▶ _SOURCE DATA_:
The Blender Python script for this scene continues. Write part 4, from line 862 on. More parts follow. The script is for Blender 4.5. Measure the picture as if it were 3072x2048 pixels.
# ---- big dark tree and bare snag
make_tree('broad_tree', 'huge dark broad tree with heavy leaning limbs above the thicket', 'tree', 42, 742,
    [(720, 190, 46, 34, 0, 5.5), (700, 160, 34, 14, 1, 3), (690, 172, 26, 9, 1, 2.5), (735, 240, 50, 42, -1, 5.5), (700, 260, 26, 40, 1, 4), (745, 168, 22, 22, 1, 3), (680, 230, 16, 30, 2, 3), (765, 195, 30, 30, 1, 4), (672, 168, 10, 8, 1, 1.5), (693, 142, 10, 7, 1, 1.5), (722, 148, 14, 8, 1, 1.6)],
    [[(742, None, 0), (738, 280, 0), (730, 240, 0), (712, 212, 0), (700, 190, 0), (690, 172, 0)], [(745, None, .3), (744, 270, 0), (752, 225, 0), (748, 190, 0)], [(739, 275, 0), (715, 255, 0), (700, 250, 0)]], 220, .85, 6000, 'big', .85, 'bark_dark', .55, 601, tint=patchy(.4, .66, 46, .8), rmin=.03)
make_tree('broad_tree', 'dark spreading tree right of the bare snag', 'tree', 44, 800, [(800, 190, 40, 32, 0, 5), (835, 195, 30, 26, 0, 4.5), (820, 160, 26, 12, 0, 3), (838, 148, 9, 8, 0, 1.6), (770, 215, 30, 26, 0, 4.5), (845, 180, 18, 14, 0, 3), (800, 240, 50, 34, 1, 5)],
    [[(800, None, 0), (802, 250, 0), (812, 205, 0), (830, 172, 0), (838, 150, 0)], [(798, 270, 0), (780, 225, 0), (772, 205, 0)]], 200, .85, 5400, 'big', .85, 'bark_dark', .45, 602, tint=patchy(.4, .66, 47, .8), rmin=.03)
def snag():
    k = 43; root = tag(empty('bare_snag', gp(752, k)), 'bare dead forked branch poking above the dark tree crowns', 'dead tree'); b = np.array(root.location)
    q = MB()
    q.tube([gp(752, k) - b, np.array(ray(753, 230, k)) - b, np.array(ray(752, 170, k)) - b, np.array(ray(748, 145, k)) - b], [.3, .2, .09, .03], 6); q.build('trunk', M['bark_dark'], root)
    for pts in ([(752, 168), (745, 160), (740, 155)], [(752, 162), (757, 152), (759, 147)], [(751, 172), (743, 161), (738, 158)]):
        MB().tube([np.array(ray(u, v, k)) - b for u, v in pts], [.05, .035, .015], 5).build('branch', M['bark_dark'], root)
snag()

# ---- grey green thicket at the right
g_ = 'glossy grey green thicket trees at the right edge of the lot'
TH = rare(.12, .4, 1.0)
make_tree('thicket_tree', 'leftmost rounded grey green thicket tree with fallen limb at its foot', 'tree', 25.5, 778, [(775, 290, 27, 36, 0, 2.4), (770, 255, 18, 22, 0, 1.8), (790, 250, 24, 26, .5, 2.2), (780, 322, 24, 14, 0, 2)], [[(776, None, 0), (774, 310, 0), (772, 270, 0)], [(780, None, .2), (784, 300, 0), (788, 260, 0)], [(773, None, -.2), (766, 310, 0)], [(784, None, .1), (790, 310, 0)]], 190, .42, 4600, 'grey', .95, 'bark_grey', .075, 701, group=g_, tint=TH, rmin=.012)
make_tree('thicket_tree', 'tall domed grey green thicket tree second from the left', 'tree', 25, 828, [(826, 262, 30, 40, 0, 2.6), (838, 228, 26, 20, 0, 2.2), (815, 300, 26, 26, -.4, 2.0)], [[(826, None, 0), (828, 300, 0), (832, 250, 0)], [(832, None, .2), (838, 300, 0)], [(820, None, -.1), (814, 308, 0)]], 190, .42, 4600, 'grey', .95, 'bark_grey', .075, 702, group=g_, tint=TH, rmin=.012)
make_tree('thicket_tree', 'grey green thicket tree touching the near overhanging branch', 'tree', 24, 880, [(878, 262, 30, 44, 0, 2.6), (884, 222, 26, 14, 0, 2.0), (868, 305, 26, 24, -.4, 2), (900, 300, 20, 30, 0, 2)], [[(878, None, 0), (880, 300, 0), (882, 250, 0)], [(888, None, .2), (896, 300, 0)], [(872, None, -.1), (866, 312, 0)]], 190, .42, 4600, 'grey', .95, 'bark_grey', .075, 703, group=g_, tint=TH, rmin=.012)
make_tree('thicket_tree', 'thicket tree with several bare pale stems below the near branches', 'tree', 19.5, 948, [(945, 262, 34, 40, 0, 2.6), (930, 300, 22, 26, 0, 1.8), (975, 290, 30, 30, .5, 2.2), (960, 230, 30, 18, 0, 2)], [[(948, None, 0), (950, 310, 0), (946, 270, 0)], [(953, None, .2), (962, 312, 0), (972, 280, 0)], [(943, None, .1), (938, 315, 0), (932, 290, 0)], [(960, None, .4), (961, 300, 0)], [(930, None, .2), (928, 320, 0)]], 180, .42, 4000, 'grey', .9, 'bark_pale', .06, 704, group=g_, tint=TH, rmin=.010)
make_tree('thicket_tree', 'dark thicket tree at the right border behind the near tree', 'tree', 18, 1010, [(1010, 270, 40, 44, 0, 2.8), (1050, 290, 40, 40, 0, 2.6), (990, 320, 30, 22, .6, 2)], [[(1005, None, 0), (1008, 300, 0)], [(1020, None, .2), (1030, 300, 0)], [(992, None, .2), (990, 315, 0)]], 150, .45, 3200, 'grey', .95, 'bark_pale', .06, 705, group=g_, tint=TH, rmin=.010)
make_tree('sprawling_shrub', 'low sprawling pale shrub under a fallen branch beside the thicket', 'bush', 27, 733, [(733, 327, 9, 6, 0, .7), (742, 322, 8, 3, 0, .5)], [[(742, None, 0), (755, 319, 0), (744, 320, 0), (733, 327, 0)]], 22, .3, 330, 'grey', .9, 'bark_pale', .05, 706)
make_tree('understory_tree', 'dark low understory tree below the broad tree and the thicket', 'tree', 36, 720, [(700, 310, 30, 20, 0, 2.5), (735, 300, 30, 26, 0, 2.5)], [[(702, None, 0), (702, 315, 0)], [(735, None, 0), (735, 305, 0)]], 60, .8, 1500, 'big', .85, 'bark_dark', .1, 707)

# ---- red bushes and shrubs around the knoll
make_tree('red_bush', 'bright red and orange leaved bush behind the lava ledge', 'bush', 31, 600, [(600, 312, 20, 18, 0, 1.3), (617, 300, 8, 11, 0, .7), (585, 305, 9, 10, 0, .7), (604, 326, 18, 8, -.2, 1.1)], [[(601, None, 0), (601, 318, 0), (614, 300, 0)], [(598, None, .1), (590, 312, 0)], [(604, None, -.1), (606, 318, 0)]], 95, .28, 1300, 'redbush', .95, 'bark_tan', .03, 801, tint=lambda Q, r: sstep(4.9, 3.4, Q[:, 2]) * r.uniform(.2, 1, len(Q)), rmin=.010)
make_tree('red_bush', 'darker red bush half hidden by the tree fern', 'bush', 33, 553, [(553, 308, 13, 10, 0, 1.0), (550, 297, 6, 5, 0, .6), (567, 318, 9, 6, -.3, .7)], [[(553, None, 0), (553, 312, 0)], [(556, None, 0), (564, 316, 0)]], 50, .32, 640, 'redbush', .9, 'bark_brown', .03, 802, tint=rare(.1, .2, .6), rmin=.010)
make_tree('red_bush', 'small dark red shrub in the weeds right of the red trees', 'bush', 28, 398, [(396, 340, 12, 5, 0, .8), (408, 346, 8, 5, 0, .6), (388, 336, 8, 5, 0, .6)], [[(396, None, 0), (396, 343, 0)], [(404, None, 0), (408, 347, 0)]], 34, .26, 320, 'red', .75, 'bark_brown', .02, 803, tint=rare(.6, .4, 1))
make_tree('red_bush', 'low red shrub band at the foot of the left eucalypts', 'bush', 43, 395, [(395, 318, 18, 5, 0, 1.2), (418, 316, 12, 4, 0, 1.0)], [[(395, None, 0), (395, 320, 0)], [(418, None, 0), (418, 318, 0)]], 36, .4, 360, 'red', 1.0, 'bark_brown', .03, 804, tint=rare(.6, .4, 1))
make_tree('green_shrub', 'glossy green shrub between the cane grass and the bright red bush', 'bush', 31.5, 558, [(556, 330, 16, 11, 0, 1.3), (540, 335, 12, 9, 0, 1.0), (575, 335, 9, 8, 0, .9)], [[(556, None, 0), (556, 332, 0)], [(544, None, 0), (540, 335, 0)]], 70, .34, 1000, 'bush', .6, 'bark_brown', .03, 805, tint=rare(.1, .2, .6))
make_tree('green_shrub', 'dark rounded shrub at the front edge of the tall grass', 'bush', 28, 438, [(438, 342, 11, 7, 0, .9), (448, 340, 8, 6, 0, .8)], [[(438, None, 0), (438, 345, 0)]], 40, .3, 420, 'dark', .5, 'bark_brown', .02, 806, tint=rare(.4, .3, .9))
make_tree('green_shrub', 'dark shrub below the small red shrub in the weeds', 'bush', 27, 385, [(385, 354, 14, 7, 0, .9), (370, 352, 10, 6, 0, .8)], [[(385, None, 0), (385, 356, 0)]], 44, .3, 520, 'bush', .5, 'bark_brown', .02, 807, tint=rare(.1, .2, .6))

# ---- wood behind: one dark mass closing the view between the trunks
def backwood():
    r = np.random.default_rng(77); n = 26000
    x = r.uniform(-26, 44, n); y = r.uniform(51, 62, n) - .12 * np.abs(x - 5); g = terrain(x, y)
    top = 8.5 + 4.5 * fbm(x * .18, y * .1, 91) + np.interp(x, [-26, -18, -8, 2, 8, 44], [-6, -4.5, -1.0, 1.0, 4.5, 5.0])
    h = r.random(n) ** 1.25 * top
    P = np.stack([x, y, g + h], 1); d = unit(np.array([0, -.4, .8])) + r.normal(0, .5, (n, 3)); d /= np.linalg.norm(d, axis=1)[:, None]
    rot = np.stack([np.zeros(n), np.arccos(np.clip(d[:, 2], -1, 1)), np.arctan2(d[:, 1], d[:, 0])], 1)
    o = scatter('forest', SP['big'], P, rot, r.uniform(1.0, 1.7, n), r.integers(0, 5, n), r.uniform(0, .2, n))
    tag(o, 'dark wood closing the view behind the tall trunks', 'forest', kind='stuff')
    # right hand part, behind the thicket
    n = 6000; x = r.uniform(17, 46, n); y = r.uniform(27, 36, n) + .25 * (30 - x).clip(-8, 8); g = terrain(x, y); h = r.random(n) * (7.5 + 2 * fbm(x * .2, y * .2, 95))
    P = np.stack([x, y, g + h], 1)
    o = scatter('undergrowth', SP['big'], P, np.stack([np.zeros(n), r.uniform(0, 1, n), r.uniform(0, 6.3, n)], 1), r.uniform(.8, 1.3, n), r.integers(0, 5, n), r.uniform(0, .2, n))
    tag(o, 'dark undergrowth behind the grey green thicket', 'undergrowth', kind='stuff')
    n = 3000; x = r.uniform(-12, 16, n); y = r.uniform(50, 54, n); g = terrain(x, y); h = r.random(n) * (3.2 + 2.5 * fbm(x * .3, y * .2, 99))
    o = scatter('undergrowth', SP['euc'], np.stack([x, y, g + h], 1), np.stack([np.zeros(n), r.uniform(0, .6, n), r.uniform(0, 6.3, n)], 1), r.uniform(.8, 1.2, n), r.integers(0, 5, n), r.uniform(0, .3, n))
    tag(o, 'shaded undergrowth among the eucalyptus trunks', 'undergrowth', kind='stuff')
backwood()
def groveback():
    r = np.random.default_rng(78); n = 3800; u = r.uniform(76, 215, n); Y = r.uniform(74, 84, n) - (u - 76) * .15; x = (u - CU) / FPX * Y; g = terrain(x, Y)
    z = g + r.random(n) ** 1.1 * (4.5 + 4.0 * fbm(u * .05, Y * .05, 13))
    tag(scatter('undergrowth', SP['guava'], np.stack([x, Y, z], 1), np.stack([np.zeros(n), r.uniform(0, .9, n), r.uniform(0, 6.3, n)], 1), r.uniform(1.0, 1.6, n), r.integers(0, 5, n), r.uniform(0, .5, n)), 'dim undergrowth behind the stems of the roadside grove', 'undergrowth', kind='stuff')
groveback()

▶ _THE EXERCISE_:
Only the number should be given: how many lines of the data contain the word "part"?

▶ _SOLVED EXERCISE_:
2